When it comes to artificial intelligence (AI), there's Nvidia (NASDAQ: NVDA) , and there's everyone else. The chipmaker has become the poster child for AI as its graphics processing units (GPUs) have become the gold standard for AI systems . So, when Nvidia makes an investment in anything AI-related, investors sit up and take notice.
That's what happened earlier this year with SoundHound AI . In February, investors learned that Nvidia had taken a small position in the voice and audio recognition specialist, which sent its shares skyward, gaining as much as 93% in the week following the revelation.
Now, history is repeating itself. Last month, Nvidia revealed it had acquired a somewhat sizable stake in Serve Robotics (NASDAQ: SERV) , which sent the stock into the stratosphere. Let's take a look at what enticed Nvidia to invest in the company and if it makes sense for investors.
Serve'd up hot
Serve Robotics describes itself as a "leading autonomous sidewalk delivery company." The company went public without much fanfare on April 18, offering up 10 million shares of common stock at $4 per share. The stock initially slipped under the radar and interest was weak, as the stock ended its first day of trading down 22%.
The company is focusing on what management believes is a $450 billion market using robotics and drones for last-mile delivery. For example, the company estimates that the median distance of food deliveries in the U.S. is 2.5 miles. It further suggests that the average cost to cover that distance using its autonomous robots would be about $1, much cheaper than existing alternatives -- while cutting down on the greenhouse gas emissions caused by automobiles.
Serve first launched its fleet of sidewalk delivery robots in Los Angeles in 2020. By the end of the year, these robots had completed more than 10,000 deliveries for food delivery service Postmates -- now owned by Uber Technologies .
Uber has a commercial partnership agreement with Serve to deploy as many as 2,000 of its delivery robots by 2025, up from Serve's current fleet of roughly 100. The expansion will see at least 250 robots in Los Angeles by the first quarter of 2025, expanding into new geographic markets beginning in Q2.
Not just Nvidia
In a regulatory filing that dropped on July 18, Nvidia revealed that it owned more than 3.7 million shares of Serve Robotics stock, amounting to a 10% position in the company, with that stake that was valued at roughly $10 million (at the time). Word of Nvidia's investment stoked interest in the tiny company, driving its shares up 335% (as of market close on Thursday). However, several developments in recent weeks have compounded investor excitement, and it isn't just about Nvidia.
Just this week, Serve announced a partnership with Shake Shack to deliver its food orders through Uber Eats in Los Angeles. Scoring a well-known fast-casual chain like Shake Shack was a coup for Serve, elevating its profile in the food delivery space.

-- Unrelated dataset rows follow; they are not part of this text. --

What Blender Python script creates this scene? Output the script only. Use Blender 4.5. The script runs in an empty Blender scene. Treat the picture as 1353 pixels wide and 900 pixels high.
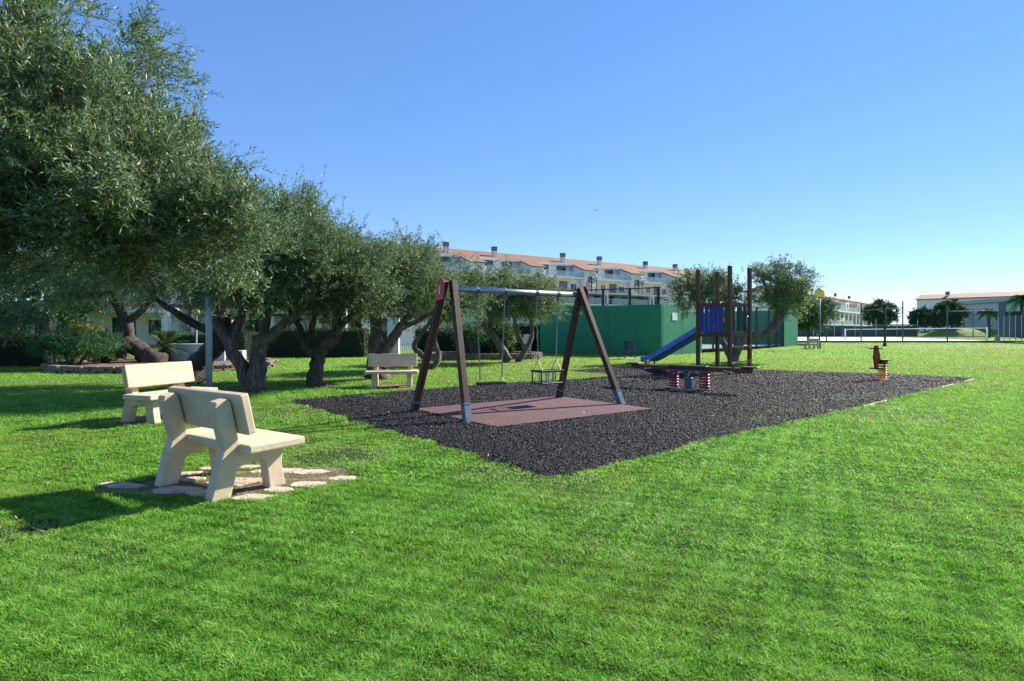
import bpy, math, random
import numpy as np
from mathutils import Vector, Matrix

S = bpy.context.scene
COL = S.collection
R = math.radians
F = 752.0; HZ = 436.0; EYE = 1.4

# ------------------------------------------------------------------ camera
cam_d = bpy.data.cameras.new("camera"); cam = bpy.data.objects.new("camera", cam_d); COL.objects.link(cam)
cam.location = (0, 0, EYE); cam.rotation_euler = (R(90), 0, 0)
cam_d.sensor_width = 36; cam_d.lens = 20.0
cam_d.shift_y = -(450 - HZ) / 1353.0
cam_d.clip_start = 0.05; cam_d.clip_end = 6000
S.camera = cam

# ------------------------------------------------------------------ light
SUN = Vector((1.22, 0.86, 1.0)).normalized()
elev = math.asin(SUN.z)
az = math.atan2(SUN.x, SUN.y)          # clockwise from +Y
w = bpy.data.worlds.new("World"); S.world = w; w.use_nodes = True
nt = w.node_tree; nt.nodes.clear()
sky = nt.nodes.new('ShaderNodeTexSky'); sky.sky_type = 'NISHITA'; sky.sun_disc = False
sky.sun_elevation = elev; sky.sun_rotation = az
sky.altitude = 1500; sky.air_density = 0.8; sky.dust_density = 0.0; sky.ozone_density = 4.0
gm = nt.nodes.new('ShaderNodeGamma'); gm.inputs[1].default_value = 0.53
hs = nt.nodes.new('ShaderNodeHueSaturation'); hs.inputs['Saturation'].default_value = 1.55; hs.inputs['Value'].default_value = 1.46; hs.inputs['Hue'].default_value = 0.5125
bg = nt.nodes.new('ShaderNodeBackground'); bg.inputs['Strength'].default_value = 0.15
wo = nt.nodes.new('ShaderNodeOutputWorld')
nt.links.new(sky.outputs[0], gm.inputs[0]); nt.links.new(gm.outputs[0], hs.inputs['Color']); nt.links.new(hs.outputs[0], bg.inputs['Color']); nt.links.new(bg.outputs[0], wo.inputs[0])
sd = bpy.data.lights.new("sun", 'SUN'); sun = bpy.data.objects.new("sun", sd); COL.objects.link(sun)
sd.energy = 5.0; sd.angle = R(0.55); sd.color = (1.0, 0.93, 0.82)
sun.rotation_euler = SUN.to_track_quat('Z', 'Y').to_euler()
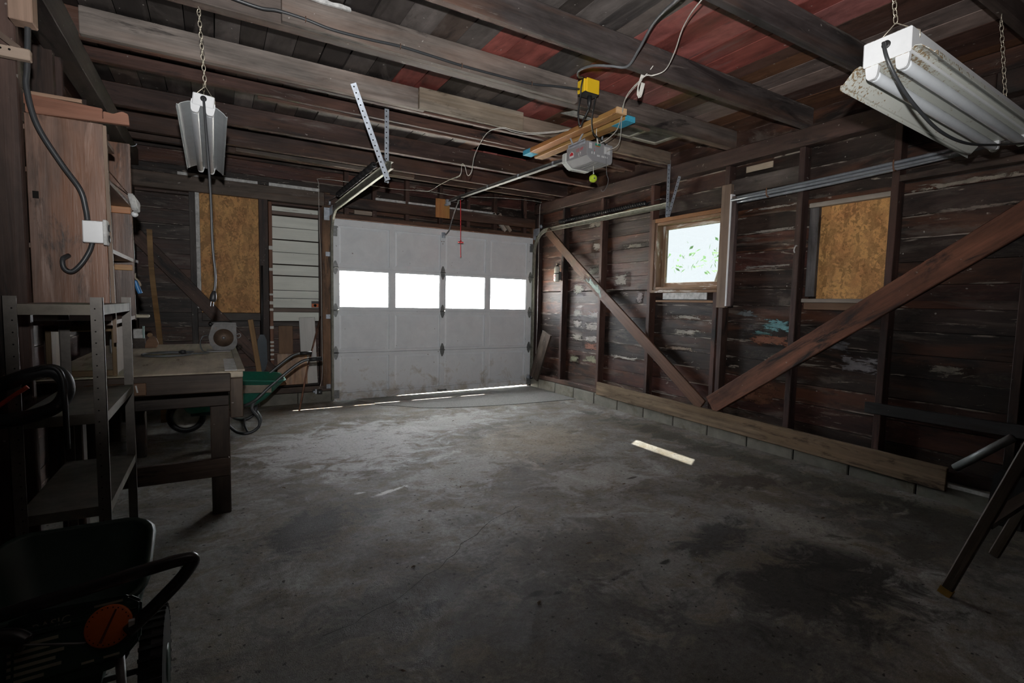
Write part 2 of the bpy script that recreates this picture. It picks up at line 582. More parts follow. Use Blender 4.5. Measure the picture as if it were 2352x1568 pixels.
def glass(name, tint=(1, 1, 1), film=0.0):
    m = bpy.data.materials.new(name)
    m.use_nodes = True
    t = m.node_tree
    t.nodes.clear()
    out = t.nodes.new('ShaderNodeOutputMaterial')
    tr = t.nodes.new('ShaderNodeBsdfTransparent')
    tr.inputs[0].default_value = (*tint, 1)
    gl = t.nodes.new('ShaderNodeBsdfGlossy')
    gl.inputs['Roughness'].default_value = 0.03
    mx = t.nodes.new('ShaderNodeMixShader')
    mx.inputs[0].default_value = 0.04
    t.links.new(tr.outputs[0], mx.inputs[1])
    t.links.new(gl.outputs[0], mx.inputs[2])
    last = mx.outputs[0]
    if film:
        df = t.nodes.new('ShaderNodeBsdfTranslucent')
        df.inputs[0].default_value = (0.8, 0.82, 0.82, 1)
        m2 = t.nodes.new('ShaderNodeMixShader')
        m2.inputs[0].default_value = film
        t.links.new(last, m2.inputs[1])
        t.links.new(df.outputs[0], m2.inputs[2])
        last = m2.outputs[0]
    t.links.new(last, out.inputs[0])
    return m


M_OSB = osb()
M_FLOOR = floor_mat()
M_DOOR = door_mat()
M_PANE = glass('clear_pane')
M_PANE_DIM = glass('dimmed_pane', (0.20, 0.205, 0.205))  # grey tint added to dim the bright outdoors seen through this pane
M_BLOCK = plain('concrete_block', (0.20, 0.195, 0.165), 0.85, var=0.25, sc=7, bump=0.5, dirt=((0.13, 0.115, 0.085), 0.54, 4.0))
M_APRON = plain('asphalt_patch', (0.21, 0.205, 0.195), 0.85, var=0.5, sc=120, bump=0.8)
M_DARK = plain('dark_gap', (0.012, 0.011, 0.010), 0.9, spec=0.1)
M_SHELL = plain('light_block_skin', (0.03, 0.022, 0.018), 0.9, spec=0.1)  # outer skin added behind planks and in gables to block light leaks
M_GALV = plain('galvanised_steel', (0.42, 0.46, 0.52), 0.42, 0.35, var=0.25, sc=30)
M_TRACK = plain('dull_track_steel', (0.25, 0.25, 0.21), 0.5, 0.5, var=0.3, sc=18)
M_STEEL = plain('dull_steel', (0.16, 0.16, 0.16), 0.5, 0.5, var=0.3, sc=25)
M_BLACK = plain('black_rubber', (0.018, 0.018, 0.019), 0.45, spec=0.4)
M_GREYWIRE = plain('grey_cable', (0.11, 0.115, 0.12), 0.5, spec=0.4)
M_CABLE = plain('black_sheathed_cable', (0.038, 0.040, 0.043), 0.4, spec=0.5)
M_WIRE = plain('white_wire', (0.62, 0.60, 0.55), 0.5)
M_WHITE = plain('white_enamel', (0.72, 0.73, 0.74), 0.35, var=0.05)
M_GAL2 = plain('zinc_chain', (0.55, 0.50, 0.40), 0.35, 0.7, var=0.2, sc=40)
M_NAIL = plain('rusty_nail', (0.16, 0.08, 0.045), 0.7, 0.3)
M_PATINA = plain('off_white_strip', (0.50, 0.50, 0.49), 0.6, var=0.35, sc=26, dirt=((0.14, 0.12, 0.10), 0.60, 16.0))

# ================================================================= floor
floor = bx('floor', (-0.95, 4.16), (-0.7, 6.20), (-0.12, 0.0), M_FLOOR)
tag(floor, 'stained grey concrete slab floor of the garage', kind='structure')
# rougher patch in front of the door, slightly proud
ap = [(1.45, 6.13), (1.62, 5.66), (1.80, 5.52), (1.97, 5.33), (2.2, 5.22), (2.5, 5.14), (3.1, 5.05), (3.93, 5.02), (3.93, 6.13)]
prism('apron_patch', ap, 0.006, M_APRON, floor)
for nm, pts in (('crack', [(1.76, 5.6), (1.67, 5.38), (1.60, 5.1), (1.65, 4.84), (1.70, 4.41), (1.66, 4.1), (1.69, 3.85), (1.61, 3.36), (1.64, 3.0)]),
                ('crack', [(1.8, 5.50), (2.0, 5.30), (2.5, 5.13), (3.0, 5.05), (3.9, 5.01)]),
                ('crack', [(2.05, 5.62), (2.5, 5.55), (2.9, 5.60), (3.4, 5.52), (3.75, 5.60)]),
                ('crack', [(0.30, 1.80), (0.58, 1.88), (0.83, 2.03), (1.03, 2.19), (1.3, 2.37), (1.56, 2.47)])):
    bm = bmesh.new()
    P = []
    for a, b in zip(pts, pts[1:]):
        for i in range(5):
            t = i / 5
            P.append((a[0] + (b[0] - a[0]) * t + RND.uniform(-.014, .014), a[1] + (b[1] - a[1]) * t + RND.uniform(-.014, .014)))
    P.append(pts[-1])
    hi = 0.0075 if pts[0][1] > 5.4 and pts[0][0] > 1.77 else 0.001
    top = [(bm.verts.new((x, y - RND.uniform(.0003, .0025), hi)), bm.verts.new((x, y + RND.uniform(.0003, .0025), hi))) for x, y in P]
    for (a, b), (c, d) in zip(top, top[1:]):
        bm.faces.new((a, c, d, b))
    finish(nm, from_bm(bm, nm), M_DARK, floor)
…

This announcement came on the heels of Serve Robotics' second-quarter financial results, which were better than expected. The company generated revenue of $470,000, which included $300,000 from auto parts supplier Magna to license its robotic technology. Delivery revenue of $170,000 surged 178% year over year and 80% sequentially. At the same time, gross margin for the segment improved 85% year over year and 64% quarter over quarter.
Helping drive its financial results was a strong operating performance. Serve averaged 385 daily supply hours during the quarter, up 106% year over year and 28% sequentially. The company also increased its daily active robots by 85% year over year and 23% sequentially.
Should investors follow Nvidia?
While Nvidia's stake in Serve Robotics is notable, it needs to be put in perspective. At the end of the second quarter, Serve represented less than 2% of Nvidia's AI-focused portfolio. For context, chipmaker Arm Holdings made up about 82%.
With a market cap of roughly $422 million, Serve Robotics barely rises to the level of small-cap and has yet to generate a profit. As such, the stock will be extremely volatile and far more risky than an investment in Nvidia. There's also the matter of valuation, as Serve's stock is currently selling for 259 times forward sales. For context, Nvidia is selling for 25 times forward sales, a bargain considering its triple-digit growth.
Investors who really want a piece of Serve Robotics shouldn't buy any more than a tiny stake befitting such a risky bet. Better yet, they can simply buy Nvidia, thereby owning Serve by proxy.